The Standards and Guidelines for Quality Assurance in European Higher Education (ESG) are applicable to any quality assurance process in higher education, including doctoral education. However, one must focus on the spirit of each standard and adjust it to the specific context of doctoral education.
In 2005, the ministers for higher education adopted the Standards and Guidelines for Quality Assurance in the European Higher Education Area (ESG) that have since re-shaped how quality assurance is carried out in Europe. In the same Bologna Process Ministerial meeting, the ministers also endorsed the Salzburg Principles as the basis for developing doctoral education in Europe. A few years later, in 2010, EUA’s Salzburg II recommendations pointed to the necessity to “develop specific systems for quality assurance in doctoral education.” In 2015, a revised version of the ESG was adopted by the ministers: It outlines that they are applicable to all higher education in the European Higher Education Area without making any explicit reference to doctoral education. Against this backdrop, it can be asked whether there are contradictions in these policy lines and whether the ESG are applicable to the doctoral education.

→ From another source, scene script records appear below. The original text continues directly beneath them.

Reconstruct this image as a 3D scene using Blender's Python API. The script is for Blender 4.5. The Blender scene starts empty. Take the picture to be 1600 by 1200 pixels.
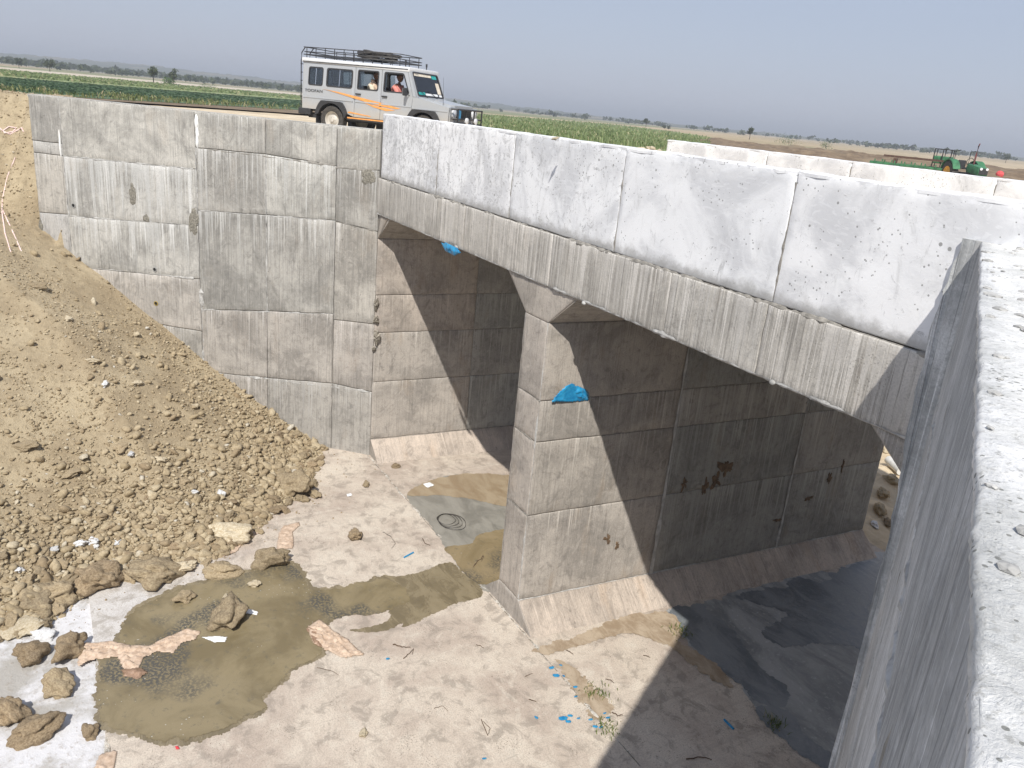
import bpy, bmesh, math, random
import numpy as np
from mathutils import Vector, Matrix, noise, geometry
R = math.radians
random.seed(7)
S = bpy.context.scene
COL = S.collection
# ------------------------------------------------------------------ camera
U = 1.3
YAW, PIT, ROL = -1.02509, 0.32633, 0.09552
CC = Vector((12.7986, -4.9033, 0.23552)) * U
_f = Vector((math.cos(PIT)*math.sin(YAW), math.cos(PIT)*math.cos(YAW), -math.sin(PIT)))
_r0 = Vector((math.cos(YAW), -math.sin(YAW), 0)); _u0 = _r0.cross(_f)
CR = _r0*math.cos(ROL)+_u0*math.sin(ROL); CU = _u0*math.cos(ROL)-_r0*math.sin(ROL); CF = _f
FPX = 1256.8
cam = bpy.data.cameras.new('camera'); camo = bpy.data.objects.new('camera', cam); COL.objects.link(camo)
cam.sensor_width = 36; cam.lens = FPX/1600*36; cam.clip_start = .02; cam.clip_end = 20000
M = Matrix((CR, CU, -CF)).transposed().to_4x4(); M.translation = CC
camo.matrix_world = M
S.camera = camo
# ------------------------------------------------------------------ light
SUNV = Vector((.721, -.495, 1)).normalized()
w = bpy.data.worlds.new('World'); S.world = w; w.use_nodes = True
nt = w.node_tree; bg = nt.nodes['Background']
sky = nt.nodes.new('ShaderNodeTexSky'); sky.sky_type = 'NISHITA'; sky.sun_disc = False
sky.sun_elevation = math.asin(SUNV.z); sky.sun_rotation = math.atan2(SUNV.x, SUNV.y)
sky.air_density = 1.6; sky.dust_density = .6; sky.ozone_density = 3.; sky.altitude = 300
hs = nt.nodes.new('ShaderNodeHueSaturation'); hs.inputs['Saturation'].default_value = .62
nt.links.new(sky.outputs[0], hs.inputs['Color'])
mxw = nt.nodes.new('ShaderNodeMix'); mxw.data_type = 'RGBA'; mxw.blend_type = 'MULTIPLY'; mxw.inputs[0].default_value = 1
nt.links.new(hs.outputs[0], mxw.inputs[6]); mxw.inputs[7].default_value = (1.0, .97, 1.02, 1)
mxh = nt.nodes.new('ShaderNodeMix'); mxh.data_type = 'RGBA'; mxh.inputs[0].default_value = .72; mxh.inputs[7].default_value = (3.95, 4.7, 6.4, 1)   # hazy veil over the whole sky
nt.links.new(mxw.outputs[2], mxh.inputs[6]); nt.links.new(mxh.outputs[2], bg.inputs[0]); bg.inputs[1].default_value = .085
sl = bpy.data.lights.new('sun', 'SUN'); sl.energy = 4.2; sl.angle = R(.6); sl.color = (1, .955, .88)
so = bpy.data.objects.new('sun', sl); COL.objects.link(so); so.rotation_euler = SUNV.to_track_quat('Z', 'Y').to_euler()
S.view_settings.view_transform = 'Standard'; S.view_settings.look = 'None'
S.view_settings.exposure = .34; S.view_settings.gamma = 1; S.view_settings.use_curve_mapping = False
# ------------------------------------------------------------------ place constants (metres)
A = 1.3; B = 1.5976*U; H = 5.9909*U; XA = -.0728*U
X1 = XA+4.9428*U; X2 = X1+.5125*U; X3 = X2+4.7004*U
L = 6.2803*U; SK = math.tan(.0587)
HX, HZ, BX, BZ = .5203*U, .4049*U, .413*U, .3192*U
PHI = .8257; ZW = -.345; ZG = -.78
WD = Vector((math.cos(PHI), math.sin(PHI), 0))            # left wing, towards the bridge
WN = Vector((WD.y, -WD.x, 0))                             # its front normal
WO = Vector((XA, 0, 0))
THR = R(59); RD = Vector((math.cos(THR), -math.sin(THR), 0)); RN = Vector((-math.sin(THR), -math.cos(THR), 0))
RO = Vector((9.965*U+.030, 0, 0))
ZR = -.25*U

def ray(u, v): return (CF + CR*((u-800)/FPX) - CU*((v-600)/FPX))
def on_z(u, v, z): d = ray(u, v); return CC + d*((z-CC.z)/d.z)
def on_plane(u, v, p0, n): d = ray(u, v); return CC + d*((p0-CC).dot(n)/d.dot(n))
def on_floor(u, v): return on_z(u, v, -H)
def at_dist(u, v, D): d = ray(u, v); h = math.hypot(d.x, d.y); return CC + d*(D/h)
# ------------------------------------------------------------------ helpers
def tag(o, label=None, cat=None, group=None, kind=None):
    if label: o['label'] = label
    if cat: o['category'] = cat
    if group: o['group'] = group
    if kind: o['kind'] = kind
    return o
def empty(name, loc=(0, 0, 0), rz=0):
    o = bpy.data.objects.new(name, None); COL.objects.link(o); o.location = loc; o.rotation_euler.z = rz; o.empty_display_size = .2
    return o
def link(name, me, mat=None, parent=None):
    o = bpy.data.objects.new(name, me); COL.objects.link(o)
    if mat is not None:
        for m in (mat if isinstance(mat, (list, tuple)) else [mat]): me.materials.append(m)
    if parent: o.parent = parent
    return o
def fromarr(name, V, F, mat=None, parent=None, smooth=False):
    V = np.asarray(V, dtype=np.float32).reshape(-1, 3)
    me = bpy.data.meshes.new(name)
    F = np.asarray(F, dtype=np.int32)
    k = F.shape[1]
    me.vertices.add(len(V)); me.vertices.foreach_set('co', V.ravel())
    me.loops.add(F.size); me.loops.foreach_set('vertex_index', F.ravel())
    me.polygons.add(len(F)); me.polygons.foreach_set('loop_start', np.arange(0, F.size, k, dtype=np.int32))
    me.polygons.foreach_set('use_smooth', np.full(len(F), smooth))
    me.update(calc_edges=True); me.validate()
    return link(name, me, mat, parent)
def box(bm, c, s, rot=None, bev=0):
    c = Vector(c); vs = []
    r = bmesh.ops.create_cube(bm, size=1)['verts']
    for v in r:
        v.co = Vector((v.co.x*s[0], v.co.y*s[1], v.co.z*s[2]))
    if bev:
        ed = list({e for v in r for e in v.link_edges})
        g = bmesh.ops.bevel(bm, geom=ed, offset=bev, segments=2, affect='EDGES', profile=.6)
        r = list({v for f in g['faces'] for v in f.verts} | {v for v in r if v.is_valid})
        seen = set(); st = [r[0]]
        while st:
            v = st.pop()
            if v in seen: continue
            seen.add(v); st += [e.other_vert(v) for e in v.link_edges]
        r = list(seen)
    for v in r:
        if rot is not None: v.co = rot @ v.co
        v.co += c
    return r
def tube(bm, pts, r, n=8, cap=True):
    pts = [Vector(p) for p in pts]; rings = []
    up = Vector((0, 0, 1))
    for i, p in enumerate(pts):
        d = (pts[min(i+1, len(pts)-1)]-pts[max(i-1, 0)]).normalized()
        a = d.cross(up)
        if a.length < .05: a = d.cross(Vector((1, 0, 0)))
        a.normalize(); b = a.cross(d)
        rr = r[i] if isinstance(r, (list, tuple)) else r
        rings.append([bm.verts.new(p+(a*math.cos(t)+b*math.sin(t))*rr) for t in [2*math.pi*k/n for k in range(n)]])
    for q, w_ in zip(rings, rings[1:]):
        for k in range(n): bm.faces.new((q[k], q[(k+1) % n], w_[(k+1) % n], w_[k]))
    if cap: bm.faces.new(rings[0][::-1]); bm.faces.new(rings[-1])
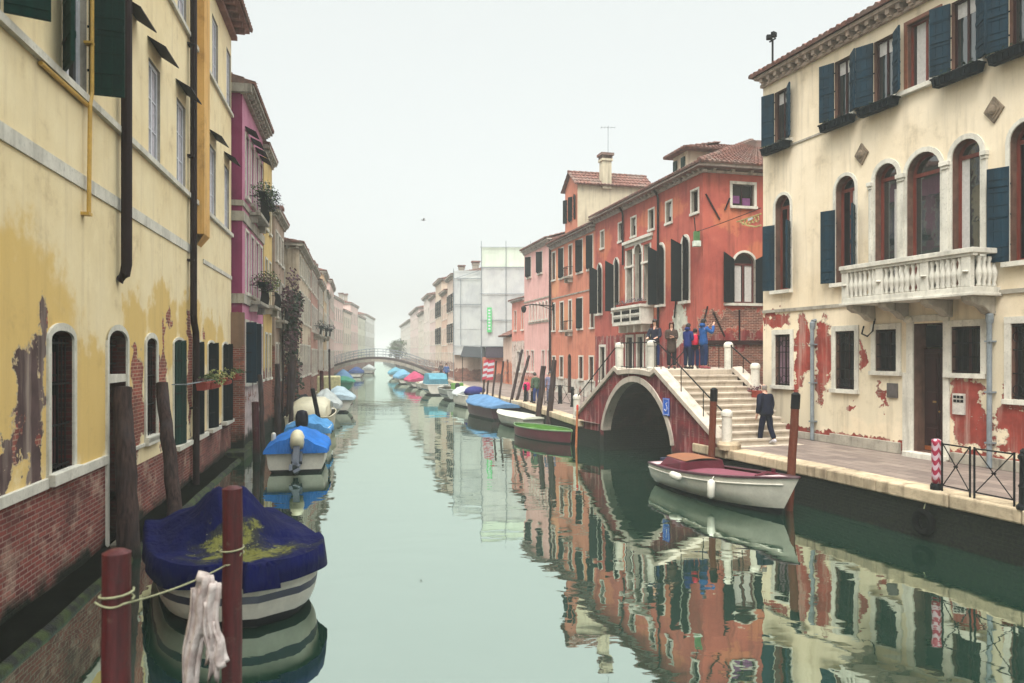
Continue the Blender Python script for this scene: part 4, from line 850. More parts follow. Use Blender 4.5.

EUA believes that the principles for internal quality assurance included in the ESG are indeed applicable to the quality assurance of doctoral education. There has never been a contradiction between the three documents. For example, the indicators that the Salzburg II recommendations propose to be used in the quality assurance of doctoral education do not in any way contradict with the ESG. The ESG shy away from this level of prescriptiveness, rather focusing on agreed practices for quality assurance processes. But one may argue that due to the professionalisation or structuralising of doctoral education across the continent in the past decade, the idea of quality assurance processes being an integral part of these structures is more accepted. This is so, even if these quality assurance processes are not always explicitly identified as such, as an EUA study on quality assurance in doctoral education noted in 2013.
Let’s take a few examples to illustrate how the standards of ESG Part 1 for higher education institutions can be applied to doctoral education:
The first principle for quality assurance in higher education identified in the ESG is that of the institution’s responsibility for (the quality of) their activities. The institutional responsibility for doctoral education is also one of the key messages of the Salzburg documents. More specifically, ESG standard 1.1 sets the expectation that quality assurance should be linked to the institution’s strategy and stakeholders need to be involved in it. This link to institutional strategic direction is similarly highlighted in the Salzburg process.
EUA surveys show that doctoral schools have introduced transparent and formalised admission processes, as well as focus on monitoring and ensuring the progress of doctoral candidates in their studies, for example through individual study and research plans that are submitted for approval to the relevant bodies of the school. These developments are clearly in line with various ESG standards, which discuss the need for processes for designing and approving study programmes (1.2) and highlight the importance of ensuring a smooth student “life-cycle” (1.4).
Standard 1.3, with the expectation that there should be structures ensuring that education is delivered in a student-centred manner, was added to the ESG 2015 and universities have found it to be somewhat challenging. However, in doctoral education the candidate has always been at the centre and the whole experience is geared towards individual needs and targets. Similarly, in doctoral education, there has traditionally been much focus on supervisors: ensuring their competence and the quality of support they offer to doctoral candidates. These aspects are at the core of two of the ESG standards: standard 1.5 on teaching staff and 1.6 on student support.
While standard 1.6 may require a bit more adjusting to the context of doctoral education, it is a crucial one. Ensuring appropriate learning resources for doctoral candidates should be interpreted as including the need for an appropriate research environment and the need for doctoral education to be intrinsically linked to it.
These examples demonstrate the applicability of the ESG to doctoral education provided that one focuses on the spirit of each standard and adjusts it to the specific context of doctoral education (as suggested by the Salzburg II quote used in the beginning of this article). In doing so, one needs to keep in mind three key features of the ESG that are applicable to any quality assurance process in higher education: quality assurance processes need to respond to the diversity of higher education, they need to be fit-for-purpose and they need to promote quality culture.